Le Rapporteur spécial sur la liberté d’opinion et d’expression de l’ONU a largement traité ce sujet. En 2017, il a souligné que les coupures d’Internet – qui peuvent être complètes ou partielles, c’est-à-dire n’affectant que l’accès à certains services de communication comme les réseaux sociaux ou les services de messagerie – « peuvent être expressément destinées à empêcher ou à perturber la consultation ou la diffusion de l’information en ligne, en violation […] des droits de l’homme » et que, « dans bien des cas, elles sont contre-productives ».

Le Rapporteur spécial sur la liberté de réunion pacifique et à la liberté d’association a pour sa part précisé en 2019 que « les coupures de réseau constituent une violation flagrante du droit international et ne peuvent en aucun cas être justifiées » et que « bien que ces mesures soient généralement justifiées par des raisons d’ordre public et de sécurité nationale, ce sont des moyens disproportionnés, et la plupart du temps inefficaces, d’atteindre ces objectifs légitimes ».

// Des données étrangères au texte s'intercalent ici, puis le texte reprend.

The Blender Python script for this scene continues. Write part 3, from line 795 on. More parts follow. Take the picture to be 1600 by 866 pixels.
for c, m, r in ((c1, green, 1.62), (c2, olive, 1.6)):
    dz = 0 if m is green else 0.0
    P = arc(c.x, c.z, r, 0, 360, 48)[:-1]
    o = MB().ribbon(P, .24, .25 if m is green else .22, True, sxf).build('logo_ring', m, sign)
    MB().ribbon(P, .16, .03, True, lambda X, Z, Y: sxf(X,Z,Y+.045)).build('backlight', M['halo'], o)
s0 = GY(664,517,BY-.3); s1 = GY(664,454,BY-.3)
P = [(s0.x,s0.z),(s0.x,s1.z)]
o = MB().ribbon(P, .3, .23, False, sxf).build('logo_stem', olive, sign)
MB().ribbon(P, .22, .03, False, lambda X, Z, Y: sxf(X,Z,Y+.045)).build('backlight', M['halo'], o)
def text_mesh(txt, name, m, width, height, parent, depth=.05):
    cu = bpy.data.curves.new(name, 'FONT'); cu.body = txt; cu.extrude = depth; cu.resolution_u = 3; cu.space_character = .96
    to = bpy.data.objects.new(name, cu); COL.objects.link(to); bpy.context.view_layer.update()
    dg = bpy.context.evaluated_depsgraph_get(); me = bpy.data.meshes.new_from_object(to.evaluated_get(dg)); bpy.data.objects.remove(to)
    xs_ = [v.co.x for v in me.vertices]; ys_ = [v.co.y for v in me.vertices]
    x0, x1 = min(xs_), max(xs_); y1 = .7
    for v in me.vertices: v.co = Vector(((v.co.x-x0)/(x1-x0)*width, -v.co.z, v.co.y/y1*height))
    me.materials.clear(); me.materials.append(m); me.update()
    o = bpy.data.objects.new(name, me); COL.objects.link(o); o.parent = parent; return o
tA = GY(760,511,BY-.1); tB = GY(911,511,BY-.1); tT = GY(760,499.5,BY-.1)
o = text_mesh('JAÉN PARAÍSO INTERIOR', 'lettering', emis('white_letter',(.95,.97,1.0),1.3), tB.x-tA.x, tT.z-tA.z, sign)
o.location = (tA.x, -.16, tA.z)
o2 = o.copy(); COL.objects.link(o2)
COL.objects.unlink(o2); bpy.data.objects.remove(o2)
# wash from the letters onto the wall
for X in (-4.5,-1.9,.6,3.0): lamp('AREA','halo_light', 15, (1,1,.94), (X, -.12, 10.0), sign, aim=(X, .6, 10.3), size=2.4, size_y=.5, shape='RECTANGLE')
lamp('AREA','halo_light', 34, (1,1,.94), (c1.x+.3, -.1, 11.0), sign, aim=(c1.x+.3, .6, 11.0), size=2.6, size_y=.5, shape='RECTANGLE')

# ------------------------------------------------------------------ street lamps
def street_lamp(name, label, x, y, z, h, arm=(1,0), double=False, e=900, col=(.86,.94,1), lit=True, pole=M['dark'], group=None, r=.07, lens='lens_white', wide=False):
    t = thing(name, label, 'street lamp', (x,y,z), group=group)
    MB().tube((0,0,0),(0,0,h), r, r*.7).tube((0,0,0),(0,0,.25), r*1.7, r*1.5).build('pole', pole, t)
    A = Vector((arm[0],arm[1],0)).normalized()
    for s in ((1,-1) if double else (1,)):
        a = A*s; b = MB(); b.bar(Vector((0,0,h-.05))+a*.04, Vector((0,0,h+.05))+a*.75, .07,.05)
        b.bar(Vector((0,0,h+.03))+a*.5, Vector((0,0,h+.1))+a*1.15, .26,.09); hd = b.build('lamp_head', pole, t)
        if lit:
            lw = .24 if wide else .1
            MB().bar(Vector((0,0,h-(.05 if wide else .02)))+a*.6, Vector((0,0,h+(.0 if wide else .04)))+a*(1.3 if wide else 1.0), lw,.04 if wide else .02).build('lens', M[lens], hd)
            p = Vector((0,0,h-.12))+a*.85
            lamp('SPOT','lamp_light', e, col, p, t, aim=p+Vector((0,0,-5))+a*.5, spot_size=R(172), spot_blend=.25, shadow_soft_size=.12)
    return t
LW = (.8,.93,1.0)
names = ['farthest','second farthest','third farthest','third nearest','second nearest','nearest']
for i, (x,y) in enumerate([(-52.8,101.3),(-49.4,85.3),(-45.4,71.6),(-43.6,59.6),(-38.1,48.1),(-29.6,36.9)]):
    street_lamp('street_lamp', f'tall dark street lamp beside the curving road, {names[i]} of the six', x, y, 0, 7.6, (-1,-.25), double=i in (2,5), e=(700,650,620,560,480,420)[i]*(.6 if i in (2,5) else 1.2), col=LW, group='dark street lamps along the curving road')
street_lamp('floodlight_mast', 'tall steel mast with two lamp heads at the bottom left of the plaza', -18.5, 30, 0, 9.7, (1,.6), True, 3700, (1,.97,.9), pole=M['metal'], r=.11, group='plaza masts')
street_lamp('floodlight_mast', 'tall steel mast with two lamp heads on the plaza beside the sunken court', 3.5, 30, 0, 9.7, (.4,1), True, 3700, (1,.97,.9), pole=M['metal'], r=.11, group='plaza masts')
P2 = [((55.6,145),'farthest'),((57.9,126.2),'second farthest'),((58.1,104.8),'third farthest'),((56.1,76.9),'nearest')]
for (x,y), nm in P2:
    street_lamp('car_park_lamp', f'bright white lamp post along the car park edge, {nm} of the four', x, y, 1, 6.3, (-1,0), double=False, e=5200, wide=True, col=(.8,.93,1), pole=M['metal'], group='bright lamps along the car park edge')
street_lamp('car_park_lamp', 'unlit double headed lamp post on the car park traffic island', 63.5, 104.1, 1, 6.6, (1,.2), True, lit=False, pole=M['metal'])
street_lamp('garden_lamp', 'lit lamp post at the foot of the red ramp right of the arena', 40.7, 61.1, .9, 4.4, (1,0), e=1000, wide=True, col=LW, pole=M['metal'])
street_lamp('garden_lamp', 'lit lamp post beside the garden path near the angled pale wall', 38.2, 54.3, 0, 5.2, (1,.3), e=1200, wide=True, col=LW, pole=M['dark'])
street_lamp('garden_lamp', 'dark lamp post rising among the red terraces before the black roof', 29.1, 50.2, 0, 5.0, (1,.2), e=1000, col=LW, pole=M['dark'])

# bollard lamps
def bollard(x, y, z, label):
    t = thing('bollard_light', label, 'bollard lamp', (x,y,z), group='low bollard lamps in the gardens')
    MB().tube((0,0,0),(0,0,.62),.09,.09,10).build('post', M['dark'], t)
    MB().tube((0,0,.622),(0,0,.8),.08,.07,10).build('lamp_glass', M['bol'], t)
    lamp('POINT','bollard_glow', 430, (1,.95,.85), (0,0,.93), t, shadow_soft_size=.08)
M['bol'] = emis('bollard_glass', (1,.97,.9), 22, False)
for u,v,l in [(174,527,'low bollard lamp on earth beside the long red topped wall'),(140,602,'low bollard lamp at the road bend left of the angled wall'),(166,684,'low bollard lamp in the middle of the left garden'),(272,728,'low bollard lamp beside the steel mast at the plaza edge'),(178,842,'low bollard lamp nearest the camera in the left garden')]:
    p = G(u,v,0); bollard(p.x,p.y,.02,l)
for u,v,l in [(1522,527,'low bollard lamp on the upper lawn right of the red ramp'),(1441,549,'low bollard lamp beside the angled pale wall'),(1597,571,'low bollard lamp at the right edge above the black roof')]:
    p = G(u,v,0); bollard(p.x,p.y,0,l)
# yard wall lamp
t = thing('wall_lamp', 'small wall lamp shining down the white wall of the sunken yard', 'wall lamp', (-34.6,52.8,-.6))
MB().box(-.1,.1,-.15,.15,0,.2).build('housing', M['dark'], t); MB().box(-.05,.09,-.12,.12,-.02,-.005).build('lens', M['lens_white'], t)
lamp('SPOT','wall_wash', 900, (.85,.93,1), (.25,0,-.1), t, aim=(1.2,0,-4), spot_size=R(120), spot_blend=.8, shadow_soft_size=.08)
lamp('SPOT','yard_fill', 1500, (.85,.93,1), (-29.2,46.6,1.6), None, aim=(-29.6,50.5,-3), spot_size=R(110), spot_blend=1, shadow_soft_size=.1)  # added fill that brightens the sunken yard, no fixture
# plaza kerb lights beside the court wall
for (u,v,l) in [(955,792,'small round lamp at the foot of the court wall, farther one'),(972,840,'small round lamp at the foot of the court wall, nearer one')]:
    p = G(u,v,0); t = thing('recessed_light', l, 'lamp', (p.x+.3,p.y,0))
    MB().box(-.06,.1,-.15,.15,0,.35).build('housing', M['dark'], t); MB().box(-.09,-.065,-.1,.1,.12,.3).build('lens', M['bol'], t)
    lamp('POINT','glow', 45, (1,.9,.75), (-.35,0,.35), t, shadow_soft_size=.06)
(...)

En 2021, une résolution du Conseil des droits de l’homme de l’ONU, dont le projet a notamment été porté par la France, condamne « fermement le recours aux coupures de l’accès à Internet pour empêcher ou perturber délibérément et arbitrairement l’accès à l’information en ligne ou sa diffusion ». La résolution demandait aussi au Haut-Commissariat des Nations unies aux droits de l’homme (OHCHR) de présenter une étude sur la tendance, observée dans plusieurs pays du monde, consistant à couper l’accès à Internet.

Le rapport de l’OHCHR, présenté au Conseil l’année suivante, souligne que « la grande majorité des coupures sont justifiées officiellement par le souci de préserver la sûreté publique et la sécurité nationale ou par la nécessité de restreindre la circulation d’informations jugées illégales ou susceptibles de causer des préjudices ». Cela a pu être constaté, entre autres exemples, au Burkina Faso lors des manifestations de l’opposition en novembre 2021, qui ont mené à une coupure d’Internet d’abord, puis à une restriction d’accès à Facebook, au nom de la sécurité nationale, ou au Sri Lanka en avril 2022, quand le gouvernement à coupé l’accès à toutes les plates-formes suite à des protestations contre la mise en place d’un état d’urgence.

Si ces restrictions ont généralement lieu dans des pays non démocratiques, les justifications avancées par leurs gouvernements correspondent à celles avancées par le gouvernement français à présent.

Le rapport note aussi qu’un nombre important de coupures d’Internet ont été suivies par des pics de violences, « ce qui semble démontrer que ces interventions ne permettent bien souvent pas d’atteindre les objectifs officiellement invoqués de sûreté et de sécurité » mais aussi qu’« on ne saurait invoquer la sécurité nationale pour justifier une action lorsque ce sont précisément des atteintes aux droits de l’homme qui sont à l’origine de la détérioration de la sécurité nationale ».

Par ailleurs, les manifestations trouvant leur origine dans les violences policières et le profilage racial, des mesures visant à restreindre l’accès aux réseaux sociaux en les accusant d’être responsables des violences constituent « une manière de dépolitiser et délégitimer la révolte [et] de dénier aux émeutiers le droit de se révolter contre les violences policières », comme le souligne le chercheur en sciences de l’information Romain Badouard.

Une question d’équilibre ?

Les États et les réseaux sociaux ont, les uns comme les autres, un devoir de protection et de respect des droits humains, mais comme nous l’avons vu, ils peuvent également porter atteinte à ces droits. Le cas présent montre que les deux centres de pouvoir, les États et les réseaux sociaux, peuvent, et idéalement devraient, se contrebalancer, afin d’assurer une meilleure protection des droits des individus.

C’est dans ce cadre qu’une approche de la modération des contenus en ligne fondée sur les droits humains se révèle nécessaire. Le Rapporteur spécial sur la liberté d’opinion et expression de l’ONU avait déjà remarqué en 2018 que « certains États […] recourent à la censure et à l’incrimination pour façonner le cadre réglementaire en ligne », mettant en place « des lois restrictives formulées en termes généraux sur l’"extrémisme", le blasphème, la diffamation, les discours “offensants”, les fausses informations et la “propagande” [qui] servent souvent de prétexte pour exiger des entreprises qu’elles suppriment des discours légitimes ». D’autre part, si les réseaux sociaux se présentent comme promoteurs de droits tels que la liberté d’expression, le Rapporteur spécial avait également relevé que la plupart d’entre eux ne se fondent pas sur les principes des droits humains dans leurs activités et politiques de modération de contenus.

Le cadre du droit international des droits humains offre non seulement aux individus la possibilité de contester les mesures prises par leurs gouvernements, mais il offre également aux réseaux sociaux un langage permettant de contester les demandes illicites émanant des États et d’« articuler leurs positions dans le monde entier de manière à respecter les normes démocratiques ». Reste aux États comme aux plates-formes à se saisir pleinement de ces instruments.